F.lux cannot distinguish between Java programs



  • F.lux now has program-specific disabling, which is useful, but this feature cannot tell the difference between different Java programs. For example, both Eclipse (an IDE), VisualVM (a profiler) and Minecraft (a game) are Java programs, and as a result if you try to have F.lux automatically disable for one (namely the last one), it will also disable for the other two.

    This is very problematic, as IDEs and profilers consist almost entirely of text on white background, the exact kind of thing for which F.lux is most useful.

    I imagine this has something to do with the fact that no matter what Java program is run, the Windows process list lists javaw.exe; the actual 'program' runs entirely within the Java Virtual Machine.



  • Yes we are trying to get the process name and not the titlebar, because titlebars are hidden in many cases (e.g., tabbed UIs) and tend to change (e.g., with the open filename listed).

    Still we might be able to add a section for titlebar text, if these apps are using a standard Windows title. Are you able to see if they use a standard titlebar? (spy++ would be the best way).

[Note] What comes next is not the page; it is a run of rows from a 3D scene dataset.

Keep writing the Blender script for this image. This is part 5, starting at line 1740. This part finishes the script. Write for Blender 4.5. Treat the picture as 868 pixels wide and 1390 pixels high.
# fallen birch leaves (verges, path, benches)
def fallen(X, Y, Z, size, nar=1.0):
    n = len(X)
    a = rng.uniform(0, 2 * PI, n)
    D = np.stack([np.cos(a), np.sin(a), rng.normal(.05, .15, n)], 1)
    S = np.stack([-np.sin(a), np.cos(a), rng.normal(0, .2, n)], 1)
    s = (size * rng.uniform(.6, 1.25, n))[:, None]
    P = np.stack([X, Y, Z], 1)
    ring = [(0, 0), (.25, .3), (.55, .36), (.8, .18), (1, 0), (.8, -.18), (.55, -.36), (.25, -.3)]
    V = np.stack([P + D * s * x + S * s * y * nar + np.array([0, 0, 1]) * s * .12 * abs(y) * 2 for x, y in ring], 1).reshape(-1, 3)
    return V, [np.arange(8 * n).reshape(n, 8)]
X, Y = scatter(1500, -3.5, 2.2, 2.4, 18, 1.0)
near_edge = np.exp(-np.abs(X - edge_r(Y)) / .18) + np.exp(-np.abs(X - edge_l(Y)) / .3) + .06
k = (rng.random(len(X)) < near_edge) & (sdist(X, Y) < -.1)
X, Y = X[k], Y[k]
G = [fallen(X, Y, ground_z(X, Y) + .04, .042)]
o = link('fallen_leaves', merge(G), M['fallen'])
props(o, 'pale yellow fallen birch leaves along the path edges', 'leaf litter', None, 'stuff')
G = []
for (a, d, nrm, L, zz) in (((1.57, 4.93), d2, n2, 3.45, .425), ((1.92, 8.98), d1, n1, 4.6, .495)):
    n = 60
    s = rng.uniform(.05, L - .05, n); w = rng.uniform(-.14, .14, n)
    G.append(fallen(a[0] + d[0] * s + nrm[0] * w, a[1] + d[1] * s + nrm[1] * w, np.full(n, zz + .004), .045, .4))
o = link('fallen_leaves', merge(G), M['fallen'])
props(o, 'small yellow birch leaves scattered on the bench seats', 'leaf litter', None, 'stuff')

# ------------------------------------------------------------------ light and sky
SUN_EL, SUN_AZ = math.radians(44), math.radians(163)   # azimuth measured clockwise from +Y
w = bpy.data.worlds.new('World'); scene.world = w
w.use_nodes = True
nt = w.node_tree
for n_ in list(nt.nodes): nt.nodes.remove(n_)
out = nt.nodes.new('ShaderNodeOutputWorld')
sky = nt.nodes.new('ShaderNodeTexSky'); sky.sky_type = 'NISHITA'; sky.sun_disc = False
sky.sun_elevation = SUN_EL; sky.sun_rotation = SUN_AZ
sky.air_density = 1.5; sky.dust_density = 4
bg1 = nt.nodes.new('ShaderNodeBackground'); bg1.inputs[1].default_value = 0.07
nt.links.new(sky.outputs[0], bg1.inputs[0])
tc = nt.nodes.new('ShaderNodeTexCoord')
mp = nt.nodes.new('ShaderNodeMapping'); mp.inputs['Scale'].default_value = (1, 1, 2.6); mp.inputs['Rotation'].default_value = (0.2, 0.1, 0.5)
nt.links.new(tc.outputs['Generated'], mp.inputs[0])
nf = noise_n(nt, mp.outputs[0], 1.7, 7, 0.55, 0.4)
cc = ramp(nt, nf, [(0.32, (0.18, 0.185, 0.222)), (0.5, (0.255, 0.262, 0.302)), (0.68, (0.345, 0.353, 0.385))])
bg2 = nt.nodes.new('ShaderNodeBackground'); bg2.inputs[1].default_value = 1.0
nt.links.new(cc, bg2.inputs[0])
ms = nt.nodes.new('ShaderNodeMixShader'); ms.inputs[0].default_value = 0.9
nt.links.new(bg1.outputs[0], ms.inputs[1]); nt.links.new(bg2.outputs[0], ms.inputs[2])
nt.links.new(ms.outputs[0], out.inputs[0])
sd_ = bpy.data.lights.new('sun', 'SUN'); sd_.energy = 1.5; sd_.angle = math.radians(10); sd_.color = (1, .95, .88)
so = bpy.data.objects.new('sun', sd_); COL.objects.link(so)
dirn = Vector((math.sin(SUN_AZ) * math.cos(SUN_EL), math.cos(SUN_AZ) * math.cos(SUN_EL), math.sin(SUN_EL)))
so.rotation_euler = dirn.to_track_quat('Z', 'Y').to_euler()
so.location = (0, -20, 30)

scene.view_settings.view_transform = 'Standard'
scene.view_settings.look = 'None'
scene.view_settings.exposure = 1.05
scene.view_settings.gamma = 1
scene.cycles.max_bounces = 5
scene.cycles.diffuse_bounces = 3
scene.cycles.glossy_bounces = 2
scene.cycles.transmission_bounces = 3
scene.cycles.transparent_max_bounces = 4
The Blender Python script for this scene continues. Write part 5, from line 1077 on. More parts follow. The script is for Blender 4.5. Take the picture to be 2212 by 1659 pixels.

  • The first two do, yes:
    alt text
    alt text

    And, under normal circumstances, so does MC itself:
    alt text

    However, many people play with a JVM argument "-Dorg.lwjgl.opengl.Window.undecorated=true", which hides the title bar content, used because it makes maximization work like borderless windowed mode:
    alt text

    I suspect that latter variation will break the implementation you are talking about. That said, one of the primary reasons for such a use of borderless windowed mode is to "trick" F.lux into thinking it is a full-screen program, and so native support for MC would make the argument for that purpose redundant.



  • Thanks - so we could do a "keyword match" kind of manual text entry where you type keywords to match, but this leads to people typing "Eclipse" and being upset about why the Eclipse picture in Photoshop disables also.

    Do you think "starts with" is sufficient for this?



  • A quick update: I see you mentioned "spy++", which sounds like a decompiler or something with which I could view the source of the programs in question.

    I can do one better for MC itself. Here is the source code for the construction of the LWJGL display (see line 450):
    Display title set at line 450



  • @reika yeah spy++ is just an inspector for windows, so it lets you see the difference between "window text" and owner draw styling.



  • Do you think "starts with" is sufficient for this?
    Quite possibly, but I would let the user choose, because it might be the case that the program has something like what Eclipse does above, i.e. ends with the program name.